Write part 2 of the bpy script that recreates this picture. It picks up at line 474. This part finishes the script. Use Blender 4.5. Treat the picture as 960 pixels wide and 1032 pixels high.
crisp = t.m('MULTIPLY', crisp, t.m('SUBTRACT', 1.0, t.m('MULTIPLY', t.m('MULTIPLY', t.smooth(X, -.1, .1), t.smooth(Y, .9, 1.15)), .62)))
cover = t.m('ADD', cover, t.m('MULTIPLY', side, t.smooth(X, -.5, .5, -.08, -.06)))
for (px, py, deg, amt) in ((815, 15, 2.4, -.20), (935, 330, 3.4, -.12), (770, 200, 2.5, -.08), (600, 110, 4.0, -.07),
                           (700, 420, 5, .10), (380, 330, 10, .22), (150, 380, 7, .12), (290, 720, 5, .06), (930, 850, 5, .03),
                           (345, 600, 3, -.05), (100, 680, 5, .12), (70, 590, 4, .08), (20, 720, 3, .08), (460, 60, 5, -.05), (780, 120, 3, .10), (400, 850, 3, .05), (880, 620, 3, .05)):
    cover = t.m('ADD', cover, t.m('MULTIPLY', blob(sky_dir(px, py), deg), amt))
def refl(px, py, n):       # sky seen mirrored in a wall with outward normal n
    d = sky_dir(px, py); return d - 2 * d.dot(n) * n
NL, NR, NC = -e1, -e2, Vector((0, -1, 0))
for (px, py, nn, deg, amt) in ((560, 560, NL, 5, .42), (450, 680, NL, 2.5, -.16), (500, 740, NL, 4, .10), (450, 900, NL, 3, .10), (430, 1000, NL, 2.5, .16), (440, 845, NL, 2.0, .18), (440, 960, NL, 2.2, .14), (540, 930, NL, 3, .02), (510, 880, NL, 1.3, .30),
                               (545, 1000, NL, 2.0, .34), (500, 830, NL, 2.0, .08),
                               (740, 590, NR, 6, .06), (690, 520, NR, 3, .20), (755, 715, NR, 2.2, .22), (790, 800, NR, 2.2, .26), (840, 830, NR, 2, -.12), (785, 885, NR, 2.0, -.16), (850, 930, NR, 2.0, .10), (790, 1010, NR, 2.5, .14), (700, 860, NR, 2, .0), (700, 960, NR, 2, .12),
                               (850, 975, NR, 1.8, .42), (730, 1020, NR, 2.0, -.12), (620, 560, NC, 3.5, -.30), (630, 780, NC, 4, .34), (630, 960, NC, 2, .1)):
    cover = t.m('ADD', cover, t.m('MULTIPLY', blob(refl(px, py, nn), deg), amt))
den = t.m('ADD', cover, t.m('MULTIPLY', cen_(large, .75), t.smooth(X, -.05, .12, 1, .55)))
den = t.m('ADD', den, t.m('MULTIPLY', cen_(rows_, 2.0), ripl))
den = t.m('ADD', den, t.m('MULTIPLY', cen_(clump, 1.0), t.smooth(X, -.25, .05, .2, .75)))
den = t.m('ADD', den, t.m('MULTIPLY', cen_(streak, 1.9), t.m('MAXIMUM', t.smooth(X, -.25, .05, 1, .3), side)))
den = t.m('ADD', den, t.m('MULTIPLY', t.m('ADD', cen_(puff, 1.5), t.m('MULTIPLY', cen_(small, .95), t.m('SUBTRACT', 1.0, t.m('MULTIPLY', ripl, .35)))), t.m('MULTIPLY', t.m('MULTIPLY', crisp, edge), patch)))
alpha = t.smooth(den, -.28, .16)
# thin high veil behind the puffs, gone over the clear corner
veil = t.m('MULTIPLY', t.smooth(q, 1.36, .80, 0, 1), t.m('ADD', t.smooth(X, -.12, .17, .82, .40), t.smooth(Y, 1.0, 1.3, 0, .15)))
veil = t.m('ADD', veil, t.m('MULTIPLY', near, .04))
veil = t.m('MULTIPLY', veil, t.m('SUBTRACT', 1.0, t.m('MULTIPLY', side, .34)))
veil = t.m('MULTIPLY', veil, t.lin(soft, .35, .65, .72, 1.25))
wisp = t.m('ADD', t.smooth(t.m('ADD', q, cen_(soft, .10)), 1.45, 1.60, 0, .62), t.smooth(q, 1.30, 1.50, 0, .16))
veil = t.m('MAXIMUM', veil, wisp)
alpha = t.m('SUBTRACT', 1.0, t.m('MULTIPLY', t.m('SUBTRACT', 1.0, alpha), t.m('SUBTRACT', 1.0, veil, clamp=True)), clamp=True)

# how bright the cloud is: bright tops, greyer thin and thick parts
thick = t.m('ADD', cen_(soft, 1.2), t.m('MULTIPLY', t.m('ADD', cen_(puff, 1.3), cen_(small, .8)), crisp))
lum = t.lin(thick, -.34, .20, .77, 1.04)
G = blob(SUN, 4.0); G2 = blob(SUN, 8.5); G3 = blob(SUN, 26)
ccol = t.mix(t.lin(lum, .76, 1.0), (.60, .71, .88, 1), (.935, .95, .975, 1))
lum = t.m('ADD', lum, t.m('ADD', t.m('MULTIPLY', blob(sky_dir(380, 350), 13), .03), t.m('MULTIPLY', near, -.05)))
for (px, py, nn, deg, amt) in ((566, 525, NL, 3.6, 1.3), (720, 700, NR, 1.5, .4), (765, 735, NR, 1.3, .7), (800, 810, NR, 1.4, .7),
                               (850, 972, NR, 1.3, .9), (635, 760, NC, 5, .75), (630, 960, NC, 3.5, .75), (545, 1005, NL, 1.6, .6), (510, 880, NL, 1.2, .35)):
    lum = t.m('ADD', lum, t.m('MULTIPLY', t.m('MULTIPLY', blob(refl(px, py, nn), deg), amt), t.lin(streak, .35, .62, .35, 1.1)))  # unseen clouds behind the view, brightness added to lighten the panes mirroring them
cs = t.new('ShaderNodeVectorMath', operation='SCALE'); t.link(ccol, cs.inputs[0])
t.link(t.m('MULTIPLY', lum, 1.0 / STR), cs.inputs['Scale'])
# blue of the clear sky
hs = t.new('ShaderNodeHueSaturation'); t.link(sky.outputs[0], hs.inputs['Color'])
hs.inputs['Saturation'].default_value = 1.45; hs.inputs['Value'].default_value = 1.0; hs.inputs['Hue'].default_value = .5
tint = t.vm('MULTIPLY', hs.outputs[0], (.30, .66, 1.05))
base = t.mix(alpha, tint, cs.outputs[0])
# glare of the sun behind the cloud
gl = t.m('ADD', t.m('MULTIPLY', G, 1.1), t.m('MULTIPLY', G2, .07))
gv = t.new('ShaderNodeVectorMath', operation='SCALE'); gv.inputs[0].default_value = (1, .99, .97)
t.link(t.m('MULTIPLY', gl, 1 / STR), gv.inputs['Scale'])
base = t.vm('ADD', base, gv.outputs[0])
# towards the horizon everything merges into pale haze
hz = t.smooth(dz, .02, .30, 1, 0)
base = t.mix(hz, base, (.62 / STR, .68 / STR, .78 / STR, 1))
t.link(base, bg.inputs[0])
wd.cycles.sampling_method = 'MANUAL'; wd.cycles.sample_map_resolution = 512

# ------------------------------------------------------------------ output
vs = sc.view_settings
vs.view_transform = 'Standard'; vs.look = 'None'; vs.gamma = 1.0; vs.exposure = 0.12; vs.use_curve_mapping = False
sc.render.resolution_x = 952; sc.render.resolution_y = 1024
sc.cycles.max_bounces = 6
┄┄┄┄┄┄┄┄┄┄┄┄┄┄┄┄┄┄┄┄
▶ [INSTRUCTION]:
Output nothing but the number of lines in the data containing the string "high".

▶ [TASK RESPONSE]:
2